▸ **RECORDED INFORMATION**:
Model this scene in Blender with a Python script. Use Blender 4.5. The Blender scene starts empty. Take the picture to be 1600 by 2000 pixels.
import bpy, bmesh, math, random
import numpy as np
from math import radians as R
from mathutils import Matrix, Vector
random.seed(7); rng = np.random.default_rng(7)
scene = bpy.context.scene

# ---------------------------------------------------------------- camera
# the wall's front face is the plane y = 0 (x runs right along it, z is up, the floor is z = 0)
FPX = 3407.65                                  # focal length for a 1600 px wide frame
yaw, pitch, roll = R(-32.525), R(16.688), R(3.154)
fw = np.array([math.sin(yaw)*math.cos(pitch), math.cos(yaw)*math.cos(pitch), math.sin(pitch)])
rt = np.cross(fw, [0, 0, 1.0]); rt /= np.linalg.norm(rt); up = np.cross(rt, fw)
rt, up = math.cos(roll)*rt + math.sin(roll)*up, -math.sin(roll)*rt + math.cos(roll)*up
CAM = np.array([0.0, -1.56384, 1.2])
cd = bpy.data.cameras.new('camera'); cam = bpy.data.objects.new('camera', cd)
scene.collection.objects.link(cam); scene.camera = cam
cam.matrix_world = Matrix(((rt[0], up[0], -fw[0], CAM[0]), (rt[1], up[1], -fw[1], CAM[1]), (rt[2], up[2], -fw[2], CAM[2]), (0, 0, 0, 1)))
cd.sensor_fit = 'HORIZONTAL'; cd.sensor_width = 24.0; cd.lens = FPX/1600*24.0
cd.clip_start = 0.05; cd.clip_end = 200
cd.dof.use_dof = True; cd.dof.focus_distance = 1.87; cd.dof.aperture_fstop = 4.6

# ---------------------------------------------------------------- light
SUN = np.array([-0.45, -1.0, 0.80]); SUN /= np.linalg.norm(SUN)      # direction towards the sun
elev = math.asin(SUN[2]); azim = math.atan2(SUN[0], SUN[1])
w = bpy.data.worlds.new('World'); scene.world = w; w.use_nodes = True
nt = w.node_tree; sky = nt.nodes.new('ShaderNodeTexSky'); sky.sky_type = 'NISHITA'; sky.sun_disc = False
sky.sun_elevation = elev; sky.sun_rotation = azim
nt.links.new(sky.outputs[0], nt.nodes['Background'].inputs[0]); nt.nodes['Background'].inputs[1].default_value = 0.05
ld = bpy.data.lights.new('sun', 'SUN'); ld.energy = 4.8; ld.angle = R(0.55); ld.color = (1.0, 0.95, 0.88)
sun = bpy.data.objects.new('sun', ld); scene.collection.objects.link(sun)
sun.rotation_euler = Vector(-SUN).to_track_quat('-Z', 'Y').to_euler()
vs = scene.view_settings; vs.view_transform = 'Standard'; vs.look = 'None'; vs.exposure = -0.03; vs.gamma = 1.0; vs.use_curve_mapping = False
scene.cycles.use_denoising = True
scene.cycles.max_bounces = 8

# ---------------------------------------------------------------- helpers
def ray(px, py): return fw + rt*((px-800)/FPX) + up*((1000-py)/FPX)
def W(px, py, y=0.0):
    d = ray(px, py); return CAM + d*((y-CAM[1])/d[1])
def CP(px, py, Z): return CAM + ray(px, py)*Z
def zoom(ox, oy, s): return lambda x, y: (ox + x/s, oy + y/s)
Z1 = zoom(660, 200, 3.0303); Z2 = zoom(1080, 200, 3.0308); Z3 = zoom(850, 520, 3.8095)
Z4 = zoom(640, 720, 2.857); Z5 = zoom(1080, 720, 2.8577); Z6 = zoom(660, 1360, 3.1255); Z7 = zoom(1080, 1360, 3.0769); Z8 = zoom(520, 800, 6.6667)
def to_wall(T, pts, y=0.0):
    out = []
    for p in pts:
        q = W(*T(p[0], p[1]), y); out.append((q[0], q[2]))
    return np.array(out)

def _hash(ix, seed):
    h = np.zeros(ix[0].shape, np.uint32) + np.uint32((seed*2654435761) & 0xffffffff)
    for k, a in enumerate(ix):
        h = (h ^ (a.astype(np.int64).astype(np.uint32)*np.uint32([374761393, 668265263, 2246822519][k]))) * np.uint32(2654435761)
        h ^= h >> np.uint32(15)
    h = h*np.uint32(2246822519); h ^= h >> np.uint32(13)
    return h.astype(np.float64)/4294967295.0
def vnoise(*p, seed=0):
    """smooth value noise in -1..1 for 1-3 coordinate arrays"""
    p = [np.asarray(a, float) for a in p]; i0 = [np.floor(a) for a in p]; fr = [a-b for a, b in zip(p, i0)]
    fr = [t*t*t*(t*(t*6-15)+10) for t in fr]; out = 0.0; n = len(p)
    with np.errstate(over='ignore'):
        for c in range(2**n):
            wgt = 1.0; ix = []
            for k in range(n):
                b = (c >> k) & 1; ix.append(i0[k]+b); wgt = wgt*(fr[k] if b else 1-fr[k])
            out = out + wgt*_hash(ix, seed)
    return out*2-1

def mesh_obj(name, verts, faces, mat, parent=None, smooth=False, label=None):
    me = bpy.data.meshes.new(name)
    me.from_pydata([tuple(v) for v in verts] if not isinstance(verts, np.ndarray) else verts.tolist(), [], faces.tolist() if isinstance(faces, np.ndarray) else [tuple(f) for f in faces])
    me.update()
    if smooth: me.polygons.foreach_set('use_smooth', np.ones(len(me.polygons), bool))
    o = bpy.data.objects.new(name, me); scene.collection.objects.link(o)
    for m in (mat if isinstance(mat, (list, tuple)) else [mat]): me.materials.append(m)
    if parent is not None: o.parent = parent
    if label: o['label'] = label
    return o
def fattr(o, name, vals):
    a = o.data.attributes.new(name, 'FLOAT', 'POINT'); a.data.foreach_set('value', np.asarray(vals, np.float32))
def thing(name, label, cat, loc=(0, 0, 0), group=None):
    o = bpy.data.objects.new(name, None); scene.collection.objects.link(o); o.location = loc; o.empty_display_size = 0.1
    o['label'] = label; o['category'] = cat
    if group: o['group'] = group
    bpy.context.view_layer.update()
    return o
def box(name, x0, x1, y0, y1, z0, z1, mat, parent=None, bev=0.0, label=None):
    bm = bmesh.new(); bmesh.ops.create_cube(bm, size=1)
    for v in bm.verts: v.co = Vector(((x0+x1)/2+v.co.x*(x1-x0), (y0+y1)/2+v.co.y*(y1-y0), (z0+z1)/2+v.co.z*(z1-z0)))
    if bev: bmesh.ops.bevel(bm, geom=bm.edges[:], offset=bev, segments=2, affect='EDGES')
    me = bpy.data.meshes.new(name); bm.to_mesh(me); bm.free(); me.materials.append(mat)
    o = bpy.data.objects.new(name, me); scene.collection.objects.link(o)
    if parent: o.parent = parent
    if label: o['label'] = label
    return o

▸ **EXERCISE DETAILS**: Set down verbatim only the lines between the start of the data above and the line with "scene = bpy.context.scene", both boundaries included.

▸ **ANSWER TO THIS TASK**:
Model this scene in Blender with a Python script. Use Blender 4.5. The Blender scene starts empty. Take the picture to be 1600 by 2000 pixels.
import bpy, bmesh, math, random
import numpy as np
from math import radians as R
from mathutils import Matrix, Vector
random.seed(7); rng = np.random.default_rng(7)
scene = bpy.context.scene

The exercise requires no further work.